O segundo dos Pogues é a sua obra mais comovente, pintando a tragédia humana com poesia, humor e romantismo.
No seu álbum de estreia, Red Roses For Me, os Pogues já haviam mostrado ao que vinham: despentear a música tradicional irlandesa com uma atitude punk (tipo os Dubliners mas com o desleixo dos Clash). Numa época obcecada com o moderno e o sintético (falamos dos florescentes anos 80), em que o folclore parecia uma espécie em vias de extinção, o gesto dos Pogues fora corajoso e inesperado. Fazê-lo a partir de uma Londres racista e sobranceira, onde os irlandeses eram tratados como cidadãos de segunda (envergonhados, muitas vezes, das suas raízes), acrescentou um subtexto político à sua ousadia.
Mas o que lhes sobejava em espontaneidade e loucura faltava-lhes ainda em inspiração. Tudo mudaria ao segundo disco, Rum, Sodomy & the Lash, repleto de imaginação melódica e de vivacidade poética, nunca traídas pela produção crua de Elvis Costello. Seja nas dolentes baladas ou nas frenéticas canções alcoólicas de baile, não se deixem enganar pela sua voz entaramelada e seu desdentado rosnar: Shane MacGowan subira à primeira liga dos escritores de canções.
MacGowan é herdeiro de uma distinta linhagem de artistas malditos (de Kerouac a Bukowski, de Lou Reed a Tom Waits), apaixonados pela vida dos marginais e falhados e reis da sarjeta. Onde os cidadãos respeitáveis vêem uma desprezível ralé de putas e bêbados e junkies e chulos, MacGowan olha para as suas personagens destruídas com ternura e compaixão.
Os pubs da Irlanda rural da sua infância são um dos cenários favoritos para as suas canções, mistura perfeita entre inocência pastoral e sonhos traídos.

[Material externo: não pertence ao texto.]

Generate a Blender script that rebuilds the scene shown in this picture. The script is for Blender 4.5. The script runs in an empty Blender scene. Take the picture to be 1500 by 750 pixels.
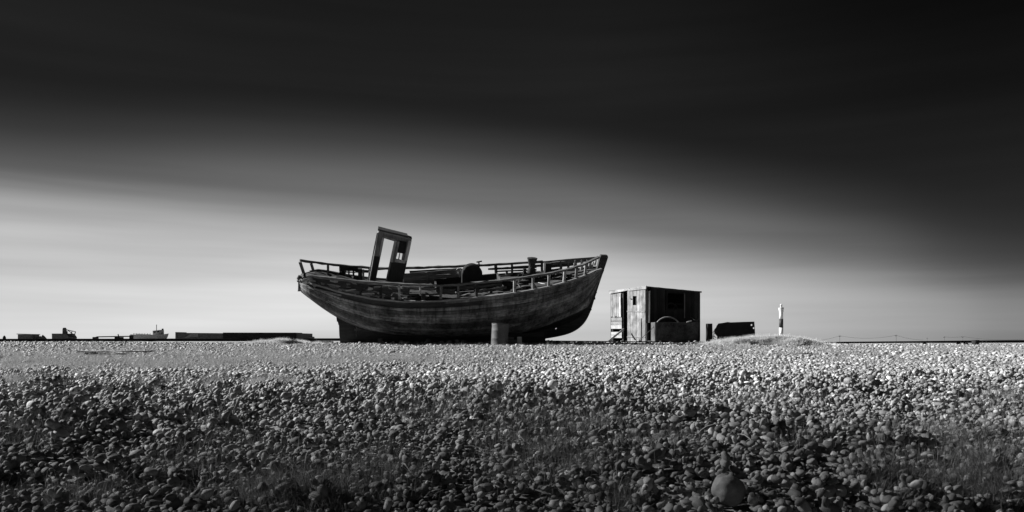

Segue-se o resumo Europa-América de algumas dessas histórias. Entre um whiskey e o seguinte, um veterano da Segunda Guerra recorda os corpos despedaçados no campo de batalha e os doces olhos castanhos que afinal não o esperavam. Um velho emigrante, regressado, por fim, à sua aldeia, descobre, triste, entre uma caneca de cerveja preta e a próxima, que os seus amigos de infância haviam já todos partido. Outro velho, no leito da morte, entre um jarro de ponche e o a seguir, vê anjos e demónios à beira da cama, na companhia dos seus dois cantores de ópera favoritos, recordando com saudade os bordéis republicanos que visitava aquando da Guerra Civil de Espanha.
Além do humanismo e humor com que pincela as suas decadentes personagens, há sempre um forte sentido histórico a engrandecer as suas misérias, seja a guerra, a luta pela independência ou a diáspora dos irlandeses pelo mundo.
Mas a sua gente amaldiçoada não se move apenas em bucólicas tabernas irlandesas. Por vezes, habitam lugares bem mais esquálidos, que MacGowan conhece em primeira mão: os bairros manhosos frequentados pela underclass londrina. É devastadora a história do miúdo irlandês que chega a Londres cheio de sonhos e se vê obrigado a prostituir-se para sobreviver. MacGowan nunca julga as suas personagens, encontrando uma dignidade poética mesmo nas vidas mais sórdidas.
O disco seguinte, If I Should Fall from Grace With God, teria canções mais conhecidas e com maior sucesso comercial. Mas nunca como em Rum, Sodome & the Lash as suas histórias foram tão desesperadas, tão comoventes, tão humanas. Deus e o diabo jogando às cartas na taberna que temos no peito.